**WRITTEN PROBLEM:**
Repeat the whole listing exactly.

——

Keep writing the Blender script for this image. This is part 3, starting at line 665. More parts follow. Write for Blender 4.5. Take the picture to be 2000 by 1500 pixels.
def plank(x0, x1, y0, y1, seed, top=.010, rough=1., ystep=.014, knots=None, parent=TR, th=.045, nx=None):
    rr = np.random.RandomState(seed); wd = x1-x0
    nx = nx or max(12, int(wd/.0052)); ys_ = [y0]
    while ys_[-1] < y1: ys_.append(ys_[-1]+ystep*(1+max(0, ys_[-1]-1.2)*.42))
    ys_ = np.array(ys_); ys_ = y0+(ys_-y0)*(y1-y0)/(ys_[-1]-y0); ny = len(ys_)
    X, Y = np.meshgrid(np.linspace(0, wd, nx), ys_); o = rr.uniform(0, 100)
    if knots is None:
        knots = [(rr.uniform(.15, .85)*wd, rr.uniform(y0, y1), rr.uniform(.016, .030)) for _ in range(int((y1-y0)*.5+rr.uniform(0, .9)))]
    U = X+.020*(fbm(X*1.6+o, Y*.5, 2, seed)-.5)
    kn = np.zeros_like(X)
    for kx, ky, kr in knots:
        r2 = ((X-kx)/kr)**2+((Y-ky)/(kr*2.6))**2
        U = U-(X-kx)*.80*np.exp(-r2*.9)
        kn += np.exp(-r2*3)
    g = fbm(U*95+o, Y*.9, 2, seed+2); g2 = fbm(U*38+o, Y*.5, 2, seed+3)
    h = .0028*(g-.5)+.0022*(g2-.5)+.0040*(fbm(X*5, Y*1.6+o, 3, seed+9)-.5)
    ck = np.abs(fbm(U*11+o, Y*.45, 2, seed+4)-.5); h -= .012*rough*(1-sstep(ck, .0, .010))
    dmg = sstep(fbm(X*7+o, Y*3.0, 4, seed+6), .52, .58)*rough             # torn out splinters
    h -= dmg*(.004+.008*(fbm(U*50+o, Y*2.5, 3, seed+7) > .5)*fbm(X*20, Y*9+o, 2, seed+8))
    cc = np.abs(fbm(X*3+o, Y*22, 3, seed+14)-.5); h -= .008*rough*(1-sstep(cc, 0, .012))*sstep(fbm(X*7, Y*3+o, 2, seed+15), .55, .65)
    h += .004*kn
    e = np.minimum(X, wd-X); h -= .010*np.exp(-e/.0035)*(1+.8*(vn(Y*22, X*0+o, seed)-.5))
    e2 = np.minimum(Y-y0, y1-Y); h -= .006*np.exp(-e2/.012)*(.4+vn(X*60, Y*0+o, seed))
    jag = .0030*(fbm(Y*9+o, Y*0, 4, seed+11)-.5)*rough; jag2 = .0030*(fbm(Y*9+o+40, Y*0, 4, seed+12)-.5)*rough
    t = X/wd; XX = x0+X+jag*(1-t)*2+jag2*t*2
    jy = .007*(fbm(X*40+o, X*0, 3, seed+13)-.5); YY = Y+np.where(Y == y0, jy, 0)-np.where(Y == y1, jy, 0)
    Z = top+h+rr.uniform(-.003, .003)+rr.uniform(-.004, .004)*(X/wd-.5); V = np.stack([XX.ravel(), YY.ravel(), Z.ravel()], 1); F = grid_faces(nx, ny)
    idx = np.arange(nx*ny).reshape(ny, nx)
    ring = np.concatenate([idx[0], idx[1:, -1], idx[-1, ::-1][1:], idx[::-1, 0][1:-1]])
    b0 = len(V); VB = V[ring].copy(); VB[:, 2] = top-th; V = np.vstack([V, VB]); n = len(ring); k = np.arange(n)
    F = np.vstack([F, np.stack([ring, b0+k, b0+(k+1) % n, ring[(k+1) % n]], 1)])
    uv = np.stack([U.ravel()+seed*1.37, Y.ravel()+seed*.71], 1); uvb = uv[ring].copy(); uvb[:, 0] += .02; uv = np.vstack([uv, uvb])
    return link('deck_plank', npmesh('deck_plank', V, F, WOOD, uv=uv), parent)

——

**TASK SOLUTION:**
Keep writing the Blender script for this image. This is part 3, starting at line 665. More parts follow. Write for Blender 4.5. Take the picture to be 2000 by 1500 pixels.
def plank(x0, x1, y0, y1, seed, top=.010, rough=1., ystep=.014, knots=None, parent=TR, th=.045, nx=None):
    rr = np.random.RandomState(seed); wd = x1-x0
    nx = nx or max(12, int(wd/.0052)); ys_ = [y0]
    while ys_[-1] < y1: ys_.append(ys_[-1]+ystep*(1+max(0, ys_[-1]-1.2)*.42))
    ys_ = np.array(ys_); ys_ = y0+(ys_-y0)*(y1-y0)/(ys_[-1]-y0); ny = len(ys_)
    X, Y = np.meshgrid(np.linspace(0, wd, nx), ys_); o = rr.uniform(0, 100)
    if knots is None:
        knots = [(rr.uniform(.15, .85)*wd, rr.uniform(y0, y1), rr.uniform(.016, .030)) for _ in range(int((y1-y0)*.5+rr.uniform(0, .9)))]
    U = X+.020*(fbm(X*1.6+o, Y*.5, 2, seed)-.5)
    kn = np.zeros_like(X)
    for kx, ky, kr in knots:
        r2 = ((X-kx)/kr)**2+((Y-ky)/(kr*2.6))**2
        U = U-(X-kx)*.80*np.exp(-r2*.9)
        kn += np.exp(-r2*3)
    g = fbm(U*95+o, Y*.9, 2, seed+2); g2 = fbm(U*38+o, Y*.5, 2, seed+3)
    h = .0028*(g-.5)+.0022*(g2-.5)+.0040*(fbm(X*5, Y*1.6+o, 3, seed+9)-.5)
    ck = np.abs(fbm(U*11+o, Y*.45, 2, seed+4)-.5); h -= .012*rough*(1-sstep(ck, .0, .010))
    dmg = sstep(fbm(X*7+o, Y*3.0, 4, seed+6), .52, .58)*rough             # torn out splinters
    h -= dmg*(.004+.008*(fbm(U*50+o, Y*2.5, 3, seed+7) > .5)*fbm(X*20, Y*9+o, 2, seed+8))
    cc = np.abs(fbm(X*3+o, Y*22, 3, seed+14)-.5); h -= .008*rough*(1-sstep(cc, 0, .012))*sstep(fbm(X*7, Y*3+o, 2, seed+15), .55, .65)
    h += .004*kn
    e = np.minimum(X, wd-X); h -= .010*np.exp(-e/.0035)*(1+.8*(vn(Y*22, X*0+o, seed)-.5))
    e2 = np.minimum(Y-y0, y1-Y); h -= .006*np.exp(-e2/.012)*(.4+vn(X*60, Y*0+o, seed))
    jag = .0030*(fbm(Y*9+o, Y*0, 4, seed+11)-.5)*rough; jag2 = .0030*(fbm(Y*9+o+40, Y*0, 4, seed+12)-.5)*rough
    t = X/wd; XX = x0+X+jag*(1-t)*2+jag2*t*2
    jy = .007*(fbm(X*40+o, X*0, 3, seed+13)-.5); YY = Y+np.where(Y == y0, jy, 0)-np.where(Y == y1, jy, 0)
    Z = top+h+rr.uniform(-.003, .003)+rr.uniform(-.004, .004)*(X/wd-.5); V = np.stack([XX.ravel(), YY.ravel(), Z.ravel()], 1); F = grid_faces(nx, ny)
    idx = np.arange(nx*ny).reshape(ny, nx)
    ring = np.concatenate([idx[0], idx[1:, -1], idx[-1, ::-1][1:], idx[::-1, 0][1:-1]])
    b0 = len(V); VB = V[ring].copy(); VB[:, 2] = top-th; V = np.vstack([V, VB]); n = len(ring); k = np.arange(n)
    F = np.vstack([F, np.stack([ring, b0+k, b0+(k+1) % n, ring[(k+1) % n]], 1)])
    uv = np.stack([U.ravel()+seed*1.37, Y.ravel()+seed*.71], 1); uvb = uv[ring].copy(); uvb[:, 0] += .02; uv = np.vstack([uv, uvb])
    return link('deck_plank', npmesh('deck_plank', V, F, WOOD, uv=uv), parent)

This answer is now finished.